L’insoumis M. Corbière est venu au secours de son nouveau camarade vert : il estime lui que c’est simplement un problème d’hygiène. Mais où va se nicher ce qui est « sale ou impur » sur le corps qui n’est pas un objet identitaire des femmes dévêtues ou recouvertes ? Je n’ose répondre. C’est une conception sexiste. N’y a-t-il pas plus d’insécurité si l’ordre public est troublé et si les participant(e)s s’écharpent à coup de serviettes de bains ? C ’est bien en réalité une difficulté de liberté publique dont on teste la résistance puisqu’il s’agit de la laïcité qui est une liberté avec des limites et non pas une interdiction. M. Piolle veut lever tous les interdits. Quel libérateur et surtout maitre-nageur hors pair ! En sa qualité de vert il devrait s’occuper de la nature et de la transition écologique et ne pas vouloir faire le bonheur des gens et le vivre ensemble malgré eux. Si on ne fait rien il va falloir que les tribunaux s’en mêlent ce que je ne souhaite pas car il appartient aux politiques de prendre leurs responsabilités. Si le droit est flou qu’on l’éclaircisse. S’il est tordu qu’on le redresse.

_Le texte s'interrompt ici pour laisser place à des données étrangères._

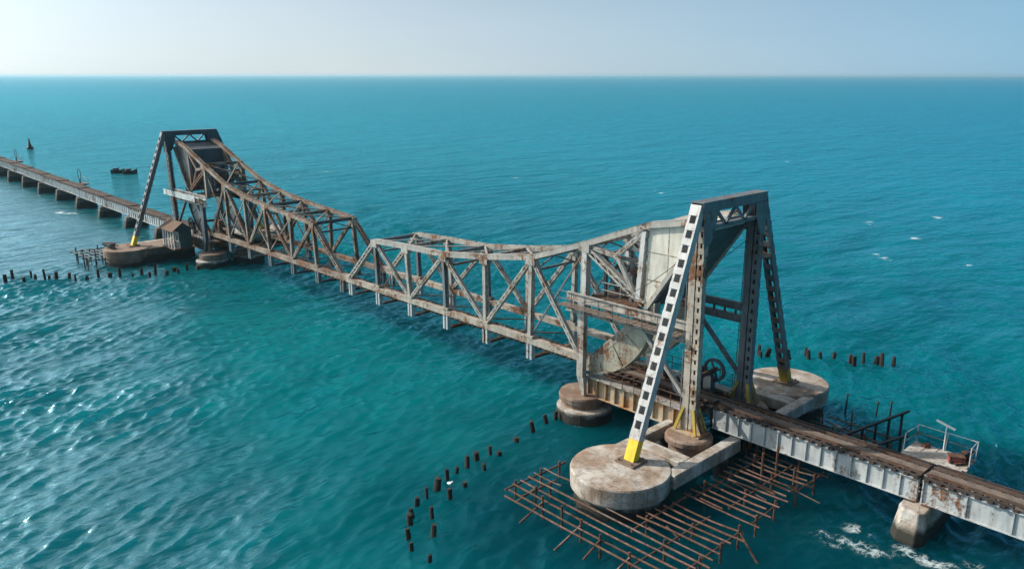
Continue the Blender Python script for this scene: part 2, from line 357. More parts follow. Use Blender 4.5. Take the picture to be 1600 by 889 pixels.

Qu’est un progrès social sinon une mesure qui améliore la situation de tous les citoyen(ne)s. Elle devient universelle si elle peut s’appliquer dans tous les pays du monde. M.Piolle ne réunit pas ces critères. La liberté n’est pas illimitée et elle s’arrête là où commence le droit pour les autres de ne pas être choqués. M. Piolle a donc tout faux. Il a voulu provoquer et discriminer à l’envers celles qui sont adeptes du simple maillot de bain d’une ou deux pièces. Il s’est planté. Il devrait se rappeler la devise de la ville de paris : « Fluctuat nec mergitur ». Elle est battue par les flots mais ne sombre pas. Quand on mélange le vert écologiste et le rouge insoumis on n’obtient jamais du bleu républicain.